Hamburg, Munich and the Rhine-Ruhr area (which includes Düsseldorf and Cologne) will make the change in August. Deutsche Bahn also said it will increase the fine starting August 1st for regional, long-distance and S-Bahn trains.

“Fare-dodging on buses and trains should not be worth it,” said Transport Minister Alexander Dobrindt.

Transit companies lose €250 million each year due to fare-dodging, according to the Association of German Transport Companies (VDV). The association also estimates that 3.5 percent of bus- and train-riders travel without a ticket.

While the association has advocated for further regulations to impose steeper fines on repeat offenders, others have argued that increasing fees may target the wrong people and that often the rules are not forgiving of those who truly did not understand what was the right ticket to buy.

“You must try to distinguish in some way between people who intentionally and regularly dodge fares, and those who made a mistake at the ticket machine,” said honourary chairman of passenger association Pro Bahn Karl-Peter Naumann.

“It is increasingly the case that inspectors do not understand what fairness is.”

Pro Bahn and the Federation of German Consumer Organizations have said that a sliding scale of fines would be more effective.

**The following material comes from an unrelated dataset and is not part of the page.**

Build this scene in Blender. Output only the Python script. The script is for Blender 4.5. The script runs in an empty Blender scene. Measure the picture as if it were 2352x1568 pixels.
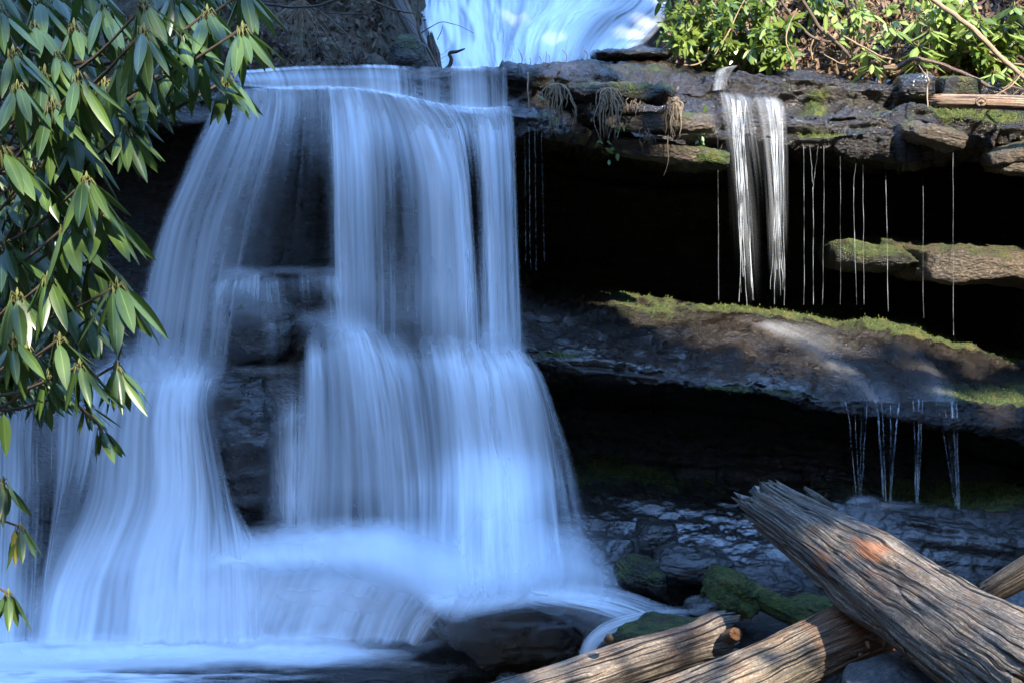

In extreme cases in certain states, some fare-dodgers may land in jail, but consumer protection agencies say this is the wrong way to address the problem.

Though a spokesman from VDV acknowledged that there can be a gray area in determining fare-dodgers’ intentions, but that it can be hard to judge for ticket inspectors who have heard every excuse.

“Some 97 to 98 percent of our customers are honest, and you have to see it from their point of view,” said transport company association spokesman Lars Wagner. “The honest ones will at some point have to pay what others do not pay, through the ticket price.”